Minn. Stat. § 125.12, subd. 3 (1996).
This statute has been renumbered as Minn. Stat. § 122A.40, subd. 5 (1998).
Relator was employed as a full-time teacher by respondent school district during the 1993-94 and 1994-95 school years before taking a one-year leave of absence. After returning from leave, relator was employed as a full-time teacher by the school district during the 1996-97 and 1997-98 school years. Relator claims that an employee on leave from a school district remains an employee of the school district for tenure purposes. She thus contends she achieved tenure status in 1996 because she was employed by the school district for three consecutive years. We disagree.
"Under the provisions of Minn. St. 125.12, the right to a continuing contract is to be determined by the extent of continuous teaching employment within a district * * *." Perry v. Independent School Dist. No. 696 , 297 Minn. 197, 203, 210 N.W.2d 283, 287 (1973) (emphasis added). Moreover, if a teacher is on leave there is no opportunity to evaluate the teacher as required by Minn. Stat. § 125.12, subd. 3. Thus, while a teacher may have employment status while on leave, a year of leave is not a year of teaching employment for purposes of achieving tenure.
Relator also contends the school district erred because her leave of absence year should be counted only as a "year in abeyance" for purposes of achieving tenure, and thus she achieved tenured status after her first year back from leave at the end of the 1996-97 school year. We disagree. Relator has cited no authority for the "abeyance" argument. Further, relator's argument is in direct contradiction to the language of the statute, which requires three consecutive years of teaching experience in one district in order to achieve tenure.
Additionally, we reject relator's argument that she acquired tenure rights because of alleged statements by school district officials that after her leave she only needed to teach one more year to achieve tenure. Relator may not achieve tenure through the operation of estoppel. See Board of Ed. of City of Mpls. v. Sand , 227 Minn. 202, 211, 34 N.W.2d 689, 695 (1948) (noting that estoppel cannot be invoked to confer governmental power upon a political subdivision when that power is otherwise lacking). "Teacher tenure is the creature of statute, and no one can have a valid claim to tenure except as authorized by statute." Id. Because Minn. Stat. § 125.12, subd. 3, requires three consecutive years of teaching experience in a single school district, we conclude that relator could not achieve tenure as a result of statements by school district employees.

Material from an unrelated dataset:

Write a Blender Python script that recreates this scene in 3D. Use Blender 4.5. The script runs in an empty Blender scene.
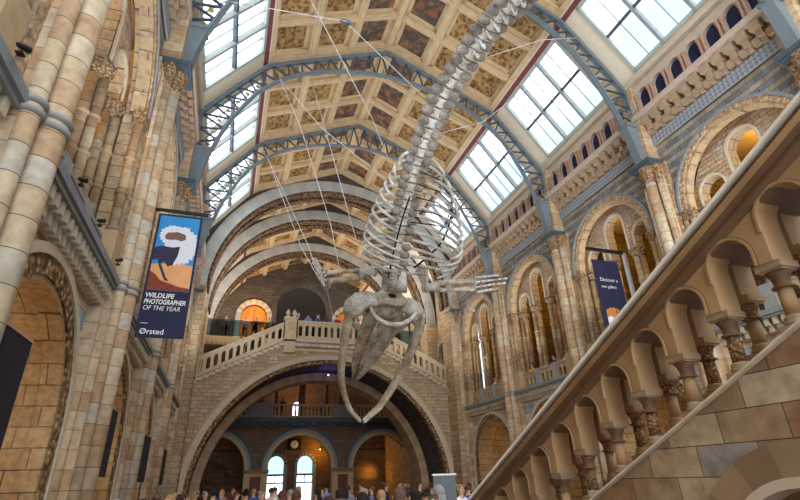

Finally, in her reply brief relator requests that we remand this case to the school board to supplement the record because: (1) relator worked as a substitute teacher for respondent school district during part of the year she was on leave of absence; and (2) this year of substitute teaching constituted a year of probationary teaching employment. We deny relator's request. Minnesota law addresses probationary rights of substitute teachers and states that substitute teachers that work "[f]or a duration of time equal to or greater than one school year" shall be deemed to qualify for one year of the teacher's probationary period. Minn. Stat. § 122A.44, subd. 2 (1998). Because relator concedes she was a substitute teacher for less than a full school year, she is not entitled to credit for a year of probationary employment and there is no need to supplement the record.